## Data to use
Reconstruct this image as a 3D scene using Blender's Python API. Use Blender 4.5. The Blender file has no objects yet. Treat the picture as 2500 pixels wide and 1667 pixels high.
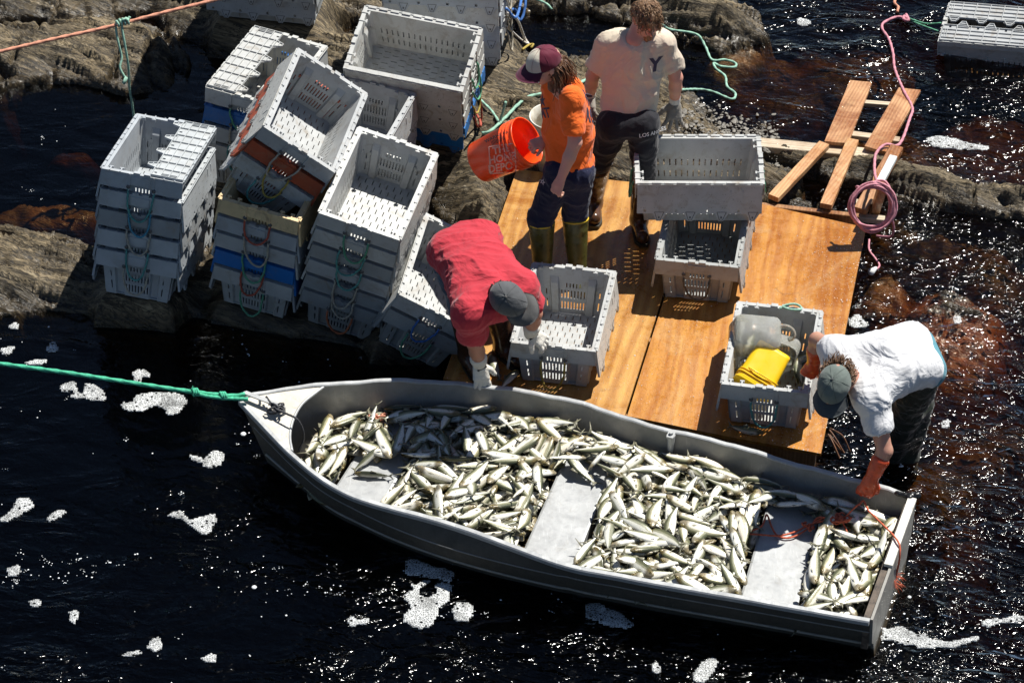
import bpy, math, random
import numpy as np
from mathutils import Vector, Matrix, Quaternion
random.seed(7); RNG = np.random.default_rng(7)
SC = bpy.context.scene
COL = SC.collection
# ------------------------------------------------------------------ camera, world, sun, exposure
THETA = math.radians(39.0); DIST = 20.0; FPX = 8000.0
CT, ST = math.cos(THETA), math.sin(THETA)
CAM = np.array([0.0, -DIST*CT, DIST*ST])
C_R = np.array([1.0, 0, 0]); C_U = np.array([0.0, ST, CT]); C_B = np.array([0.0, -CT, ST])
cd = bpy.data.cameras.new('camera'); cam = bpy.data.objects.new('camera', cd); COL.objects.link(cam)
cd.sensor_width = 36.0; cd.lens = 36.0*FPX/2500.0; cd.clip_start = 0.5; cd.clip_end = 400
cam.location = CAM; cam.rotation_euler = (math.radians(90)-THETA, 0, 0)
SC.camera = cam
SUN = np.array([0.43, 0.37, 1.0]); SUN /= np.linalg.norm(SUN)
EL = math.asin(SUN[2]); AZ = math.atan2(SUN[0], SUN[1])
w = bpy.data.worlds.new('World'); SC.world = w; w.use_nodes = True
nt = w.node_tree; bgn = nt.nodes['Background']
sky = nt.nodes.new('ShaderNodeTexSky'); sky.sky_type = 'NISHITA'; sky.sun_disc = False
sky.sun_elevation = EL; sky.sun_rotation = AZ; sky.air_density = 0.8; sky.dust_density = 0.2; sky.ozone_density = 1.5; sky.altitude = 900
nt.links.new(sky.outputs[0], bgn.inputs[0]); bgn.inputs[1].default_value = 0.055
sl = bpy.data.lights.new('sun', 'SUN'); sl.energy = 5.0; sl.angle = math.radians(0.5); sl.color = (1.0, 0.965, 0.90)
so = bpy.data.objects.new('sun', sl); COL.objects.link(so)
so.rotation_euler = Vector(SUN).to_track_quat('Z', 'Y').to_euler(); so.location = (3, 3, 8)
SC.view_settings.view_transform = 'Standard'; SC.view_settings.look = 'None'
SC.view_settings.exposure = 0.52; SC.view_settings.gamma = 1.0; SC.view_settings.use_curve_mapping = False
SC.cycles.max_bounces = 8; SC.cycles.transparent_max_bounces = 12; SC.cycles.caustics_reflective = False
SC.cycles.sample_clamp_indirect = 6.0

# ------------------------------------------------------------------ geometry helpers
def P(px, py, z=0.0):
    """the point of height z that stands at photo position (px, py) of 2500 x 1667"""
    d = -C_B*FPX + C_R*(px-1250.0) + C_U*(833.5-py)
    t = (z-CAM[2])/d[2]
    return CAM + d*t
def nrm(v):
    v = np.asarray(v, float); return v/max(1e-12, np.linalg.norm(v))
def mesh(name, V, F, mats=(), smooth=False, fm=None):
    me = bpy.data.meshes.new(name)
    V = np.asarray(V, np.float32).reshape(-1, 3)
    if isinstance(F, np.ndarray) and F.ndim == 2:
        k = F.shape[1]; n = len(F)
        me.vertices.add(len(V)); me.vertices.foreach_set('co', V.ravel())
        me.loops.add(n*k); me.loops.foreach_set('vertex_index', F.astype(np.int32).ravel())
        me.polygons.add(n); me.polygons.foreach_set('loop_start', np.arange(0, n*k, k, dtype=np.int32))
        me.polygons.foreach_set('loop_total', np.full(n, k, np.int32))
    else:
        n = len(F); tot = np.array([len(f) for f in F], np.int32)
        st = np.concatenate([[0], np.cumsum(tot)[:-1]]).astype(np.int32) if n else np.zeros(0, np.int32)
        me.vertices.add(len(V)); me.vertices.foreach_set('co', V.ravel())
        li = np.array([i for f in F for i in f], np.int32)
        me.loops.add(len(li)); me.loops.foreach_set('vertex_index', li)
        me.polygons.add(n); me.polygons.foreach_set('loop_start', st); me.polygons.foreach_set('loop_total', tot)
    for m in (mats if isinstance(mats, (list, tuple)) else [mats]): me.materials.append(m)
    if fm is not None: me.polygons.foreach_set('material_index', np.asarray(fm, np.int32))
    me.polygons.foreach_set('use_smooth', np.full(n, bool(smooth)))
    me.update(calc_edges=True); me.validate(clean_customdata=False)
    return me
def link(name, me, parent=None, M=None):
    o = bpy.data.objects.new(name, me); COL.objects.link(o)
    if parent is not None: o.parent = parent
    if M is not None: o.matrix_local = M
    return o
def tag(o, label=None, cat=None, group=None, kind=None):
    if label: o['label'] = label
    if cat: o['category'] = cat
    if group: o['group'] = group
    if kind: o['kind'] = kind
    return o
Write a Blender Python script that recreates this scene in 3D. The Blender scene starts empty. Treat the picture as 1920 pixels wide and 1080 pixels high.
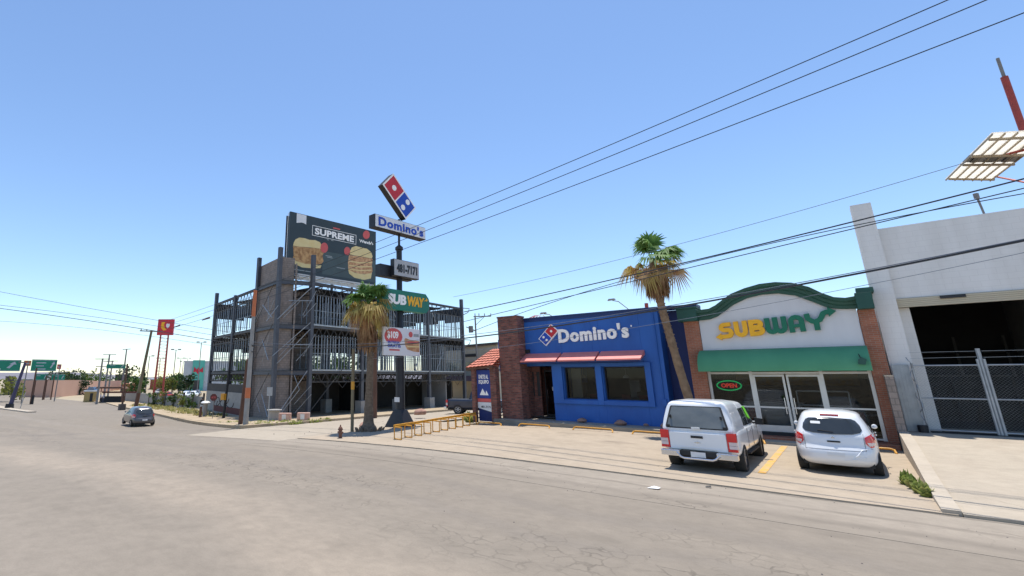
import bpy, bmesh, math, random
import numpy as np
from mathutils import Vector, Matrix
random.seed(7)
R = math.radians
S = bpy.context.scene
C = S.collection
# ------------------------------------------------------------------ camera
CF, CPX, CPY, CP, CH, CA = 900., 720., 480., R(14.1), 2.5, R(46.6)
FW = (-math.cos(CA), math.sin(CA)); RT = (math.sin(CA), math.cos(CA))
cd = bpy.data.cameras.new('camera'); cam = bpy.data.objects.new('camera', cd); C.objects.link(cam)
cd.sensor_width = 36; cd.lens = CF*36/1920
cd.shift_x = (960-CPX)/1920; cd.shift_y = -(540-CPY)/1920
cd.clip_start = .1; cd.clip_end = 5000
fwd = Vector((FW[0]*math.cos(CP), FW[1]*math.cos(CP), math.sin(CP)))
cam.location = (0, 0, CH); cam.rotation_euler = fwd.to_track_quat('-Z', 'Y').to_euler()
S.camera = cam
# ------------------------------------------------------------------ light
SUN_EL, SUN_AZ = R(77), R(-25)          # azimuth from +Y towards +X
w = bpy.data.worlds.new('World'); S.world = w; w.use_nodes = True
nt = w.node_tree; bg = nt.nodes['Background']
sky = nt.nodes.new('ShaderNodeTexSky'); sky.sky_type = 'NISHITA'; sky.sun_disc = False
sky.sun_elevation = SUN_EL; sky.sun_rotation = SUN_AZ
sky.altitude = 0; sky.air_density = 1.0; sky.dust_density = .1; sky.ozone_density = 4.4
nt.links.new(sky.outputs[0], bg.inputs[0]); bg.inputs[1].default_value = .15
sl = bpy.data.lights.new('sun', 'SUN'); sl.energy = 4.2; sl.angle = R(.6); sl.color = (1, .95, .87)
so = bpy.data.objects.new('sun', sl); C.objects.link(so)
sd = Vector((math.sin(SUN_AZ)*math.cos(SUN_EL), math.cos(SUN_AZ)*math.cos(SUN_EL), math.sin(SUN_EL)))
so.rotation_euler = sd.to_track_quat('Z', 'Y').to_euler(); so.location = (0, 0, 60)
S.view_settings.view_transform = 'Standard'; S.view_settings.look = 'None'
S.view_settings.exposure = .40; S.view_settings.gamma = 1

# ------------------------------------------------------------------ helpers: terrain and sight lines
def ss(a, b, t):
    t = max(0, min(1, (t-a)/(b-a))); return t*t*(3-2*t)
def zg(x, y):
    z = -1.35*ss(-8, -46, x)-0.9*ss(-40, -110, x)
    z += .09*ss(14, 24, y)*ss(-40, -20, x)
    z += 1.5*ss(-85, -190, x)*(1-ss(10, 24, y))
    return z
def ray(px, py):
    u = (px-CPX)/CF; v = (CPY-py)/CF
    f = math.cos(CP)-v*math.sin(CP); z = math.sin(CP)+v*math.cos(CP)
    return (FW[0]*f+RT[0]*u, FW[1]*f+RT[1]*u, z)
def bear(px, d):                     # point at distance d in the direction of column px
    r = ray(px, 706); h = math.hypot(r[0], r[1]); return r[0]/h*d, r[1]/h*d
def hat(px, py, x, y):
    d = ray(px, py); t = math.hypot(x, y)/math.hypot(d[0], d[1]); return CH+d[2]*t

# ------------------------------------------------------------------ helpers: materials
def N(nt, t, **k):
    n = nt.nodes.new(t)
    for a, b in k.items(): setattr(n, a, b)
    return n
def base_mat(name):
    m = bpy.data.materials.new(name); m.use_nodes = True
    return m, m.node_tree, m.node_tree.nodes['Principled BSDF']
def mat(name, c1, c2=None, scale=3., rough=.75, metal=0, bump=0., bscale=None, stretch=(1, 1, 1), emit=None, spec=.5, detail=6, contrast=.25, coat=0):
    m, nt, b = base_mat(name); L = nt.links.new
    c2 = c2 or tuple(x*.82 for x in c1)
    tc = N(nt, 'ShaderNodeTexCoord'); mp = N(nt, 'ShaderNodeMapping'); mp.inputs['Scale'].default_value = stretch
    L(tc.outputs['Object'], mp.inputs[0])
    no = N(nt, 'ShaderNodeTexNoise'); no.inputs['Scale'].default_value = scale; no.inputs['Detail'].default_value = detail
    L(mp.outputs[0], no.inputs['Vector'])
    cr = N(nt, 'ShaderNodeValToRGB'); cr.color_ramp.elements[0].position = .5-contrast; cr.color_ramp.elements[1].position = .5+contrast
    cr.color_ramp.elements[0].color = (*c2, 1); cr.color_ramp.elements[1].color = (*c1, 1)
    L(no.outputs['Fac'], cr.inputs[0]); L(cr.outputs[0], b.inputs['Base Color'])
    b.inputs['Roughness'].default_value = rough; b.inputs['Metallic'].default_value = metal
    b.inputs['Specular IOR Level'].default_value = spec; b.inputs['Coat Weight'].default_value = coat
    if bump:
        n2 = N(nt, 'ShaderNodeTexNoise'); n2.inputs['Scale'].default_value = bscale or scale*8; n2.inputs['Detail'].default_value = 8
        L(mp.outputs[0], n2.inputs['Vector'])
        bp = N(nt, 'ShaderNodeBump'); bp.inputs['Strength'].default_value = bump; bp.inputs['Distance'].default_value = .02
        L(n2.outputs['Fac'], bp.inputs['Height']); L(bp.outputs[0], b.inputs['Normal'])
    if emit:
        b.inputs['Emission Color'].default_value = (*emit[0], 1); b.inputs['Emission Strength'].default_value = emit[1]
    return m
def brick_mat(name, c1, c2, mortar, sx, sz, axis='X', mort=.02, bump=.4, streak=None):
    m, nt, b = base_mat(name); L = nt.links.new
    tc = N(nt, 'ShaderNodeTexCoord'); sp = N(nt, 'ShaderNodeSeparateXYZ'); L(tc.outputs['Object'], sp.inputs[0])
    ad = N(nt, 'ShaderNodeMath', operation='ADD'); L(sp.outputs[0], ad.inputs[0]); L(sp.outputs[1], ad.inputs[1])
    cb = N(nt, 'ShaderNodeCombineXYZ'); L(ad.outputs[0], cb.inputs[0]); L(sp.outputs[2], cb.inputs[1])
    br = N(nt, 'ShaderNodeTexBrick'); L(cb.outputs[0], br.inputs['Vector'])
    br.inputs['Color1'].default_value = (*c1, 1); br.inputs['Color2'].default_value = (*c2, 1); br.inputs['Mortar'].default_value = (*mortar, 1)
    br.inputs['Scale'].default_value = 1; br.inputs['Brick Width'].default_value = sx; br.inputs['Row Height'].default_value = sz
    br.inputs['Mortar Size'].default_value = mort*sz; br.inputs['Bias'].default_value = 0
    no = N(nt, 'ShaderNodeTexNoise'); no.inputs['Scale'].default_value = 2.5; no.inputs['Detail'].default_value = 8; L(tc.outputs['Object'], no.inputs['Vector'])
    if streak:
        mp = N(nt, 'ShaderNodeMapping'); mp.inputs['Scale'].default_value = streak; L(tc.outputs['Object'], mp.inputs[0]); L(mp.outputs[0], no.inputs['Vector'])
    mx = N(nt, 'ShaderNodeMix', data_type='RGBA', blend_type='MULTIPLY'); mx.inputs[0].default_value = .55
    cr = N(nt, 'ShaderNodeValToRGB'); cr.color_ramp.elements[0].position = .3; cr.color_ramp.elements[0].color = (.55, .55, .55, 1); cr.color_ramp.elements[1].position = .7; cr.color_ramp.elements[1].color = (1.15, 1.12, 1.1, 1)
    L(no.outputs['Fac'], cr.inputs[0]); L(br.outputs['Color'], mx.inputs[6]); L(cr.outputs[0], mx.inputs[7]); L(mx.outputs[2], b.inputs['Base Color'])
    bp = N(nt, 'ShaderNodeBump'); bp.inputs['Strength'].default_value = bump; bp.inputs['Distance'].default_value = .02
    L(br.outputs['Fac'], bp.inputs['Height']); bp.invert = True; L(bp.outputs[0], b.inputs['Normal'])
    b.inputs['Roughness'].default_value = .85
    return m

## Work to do
Pick out the lines above containing the word "objects", then copy them.

## Exercise response
Reconstruct this image as a 3D scene using Blender's Python API. Use Blender 4.5. The Blender file has no objects yet. Treat the picture as 2500 pixels wide and 1667 pixels high.
cd = bpy.data.cameras.new('camera'); cam = bpy.data.objects.new('camera', cd); COL.objects.link(cam)
so = bpy.data.objects.new('sun', sl); COL.objects.link(so)
    o = bpy.data.objects.new(name, me); COL.objects.link(o)
cd = bpy.data.cameras.new('camera'); cam = bpy.data.objects.new('camera', cd); C.objects.link(cam)
so = bpy.data.objects.new('sun', sl); C.objects.link(so)